Opinion

Norman Podhoretz, R.I.P.

Dec 19, 2025
Norman Podhoretz (Wikimedia Commons)

A formidable intellect and personality whose effective work to strengthen resolve against powerful threats to core values will be missed.

In 1986, as Michael S. Joyce was just beginning his presidency of Milwaukee’s newly reconstituted Lynde and Harry Bradley Foundation after the sale of the city’s Allen-Bradley Company, one of the foundation’s first big funded projects was a significant conference at Milwaukee’s Pfister Hotel put together by the neoconservative Committee for the Free World (CFW).

CFW was founded by Commentary editor Norman Podhoretz and Midge Decter five years earlier. Bradley supported both the CFW conference in particular and its general activities.

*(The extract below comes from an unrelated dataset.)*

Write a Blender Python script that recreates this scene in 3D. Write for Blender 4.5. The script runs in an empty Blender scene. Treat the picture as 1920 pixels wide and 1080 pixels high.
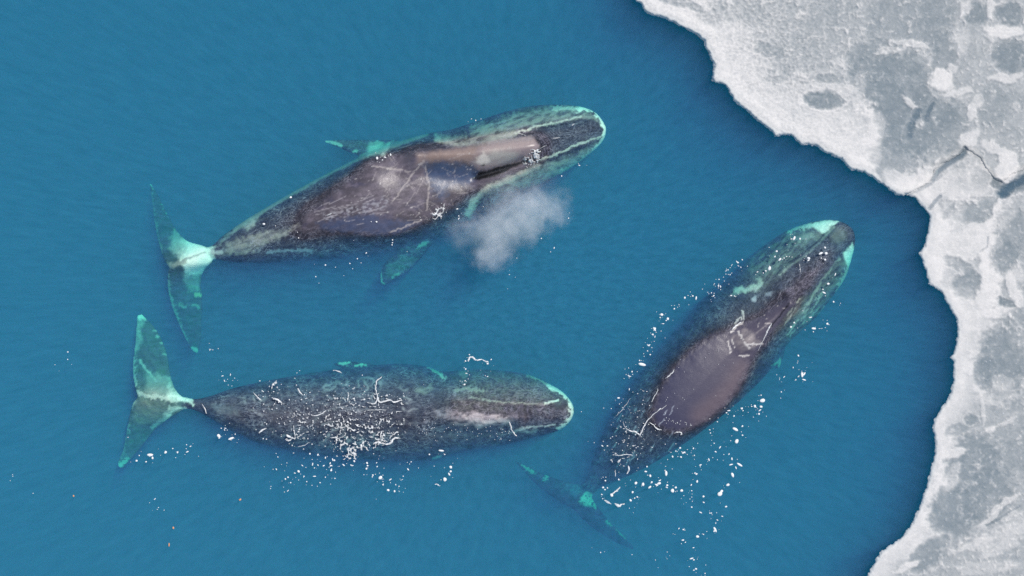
import bpy, bmesh, math, random
import numpy as np
from mathutils import Vector
from mathutils.bvhtree import BVHTree

# ------------------------------------------------------------------ camera, sky, sun, exposure
SC = bpy.context.scene
H = 38.0                 # drone height above the water, metres
PPM = 60.0               # photograph pixels per metre at water level (1920 px wide = 32 m)
cam_d = bpy.data.cameras.new('camera')
cam = bpy.data.objects.new('camera', cam_d)
SC.collection.objects.link(cam)
cam.location = (0, 0, H)
cam.rotation_euler = (0, 0, 0)
cam_d.sensor_width = 36
cam_d.lens = 36 * H / 32.0
cam_d.clip_end = 500
SC.camera = cam

SUN_EL, SUN_AZ = math.radians(60), math.radians(44)      # azimuth of the sun in the x,y plane, from +x towards +y
world = bpy.data.worlds.new('World')
SC.world = world
world.use_nodes = True
wn = world.node_tree
sky = wn.nodes.new('ShaderNodeTexSky')
sky.sky_type = 'NISHITA'
sky.sun_disc = False
sky.sun_elevation = SUN_EL
sky.sun_rotation = math.pi / 2 - SUN_AZ
wn.nodes['Background'].inputs['Strength'].default_value = 0.11
wn.links.new(sky.outputs[0], wn.nodes['Background'].inputs['Color'])
sd = bpy.data.lights.new('sun', 'SUN')
sd.energy = 3.5
sd.angle = math.radians(0.5)
sd.color = (1.0, 0.95, 0.88)
sun = bpy.data.objects.new('sun', sd)
SC.collection.objects.link(sun)
sdir = Vector((math.cos(SUN_EL) * math.cos(SUN_AZ), math.cos(SUN_EL) * math.sin(SUN_AZ), math.sin(SUN_EL)))
sun.rotation_euler = sdir.to_track_quat('Z', 'Y').to_euler()
sun.location = (0, 0, 30)
SC.view_settings.view_transform = 'Standard'
SC.view_settings.look = 'None'
SC.view_settings.exposure = 0.0
SC.view_settings.gamma = 1.0
SC.cycles.volume_bounces = 5
SC.cycles.max_bounces = 8
SC.cycles.diffuse_bounces = 2
SC.cycles.glossy_bounces = 2
SC.cycles.transparent_max_bounces = 8
SC.cycles.volume_step_rate = 1.0
SC.cycles.use_denoising = False
SC.cycles.sample_clamp_indirect = 4.0

# ------------------------------------------------------------------ helpers
rnd = random.Random(7)
NR = np.random.RandomState(11)


def P(x, y, z=0.0):
    """photograph pixel (1920x1080) -> metres, for a point at height z"""
    k = (H - z) / H / PPM
    return ((x - 960) * k, (540 - y) * k, z)


def to_px(co):
    k = (H - co[:, 2]) / H / PPM
    return np.stack([960 + co[:, 0] / k, 540 - co[:, 1] / k], 1)


_perm = NR.randint(0, 2 ** 31 - 1, 4096)


def _hash(ix, iy, seed):
    a = _perm[(ix + seed * 131) & 4095]
    b = _perm[(iy + (a & 4095) + seed * 17) & 4095]
    return b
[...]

Among others, the John M. Olin Foundation, from which Joyce came to Bradley, supported both, as well—and each supported Commentary, too.

The Milwaukee conference focused on many various anti-communist efforts around the world and the U.S.’s then-proposed Strategic Defense Initiative specifically. More generally, it considered ways in which to strengthen Western resolve, among both intellectuals and policymakers, against what was then the threat of Soviet Communist power to democratic values.

Other than Podhoretz, notable speakers and attendees included his fellow conservative intellectual Irving Kristol, Harvard Sovietologist Richard Pipes, Assistant Secretary of Defense Richard Perle, and Assistant Secretary of State Elliott Abrams. 

It was not the normal sort of event held at Milwaukee’s Pfister, if I may say so as a lifelong local resident. I was proud to be from Milwaukee and newly on the program staff of Bradley—which an increasing number were coming to see would not, under Joyce, be the normal sort of philanthropy in America, either.

Joyce very much liked Podhoretz and Kristol and relied upon their thinking, which helped anchor and shape Bradley’s grantmaking for decades to come. Once proudly of the left themselves, Podhoretz and Kristol had the moral standing and substantial courage to so intelligently react against what they saw as its disdain for America and ordinary, everyday Americans beginning in the tempestuous 1960s.

Joyce would often cite, as Barton Swaim did in The Wall Street Journal earlier this week, Podhoretz’s summary of his own view of contemptuous intellectuals during a 2002 American Enterprise Institute speech—in which Podhoretz fondly recalls a line uttered by an aunt of Saul Bellow. Following a passionate clash about ideology at her own table between Bellow, the future Nobel laureate for literature, and radical friends from The University of Chicago, the aunt said: “Smart, smart, smart. … Stupid.”

Bradley’s grant program sought to bring more resources and structure to bear against that contempt on the part of distant elites, abroad and here at home in our own nation. Under the formidable Podhoretz, Commentary offered near-constant heterodox commentary against those elites, in a medium with which they were familiar.

We’re seeing a continuing reaction against elites and that which they’ve wrought in America, of course—including in and through philanthropy, to which we at The Giving Review try to pay heed—and we’ve benefited from Podhoretz’s insights in recent years about what to make of and how to navigate current tempests in politics overall and within conservatism.

His effective work to strengthen resolve against powerful threats to core values will be missed, and it must be remembered.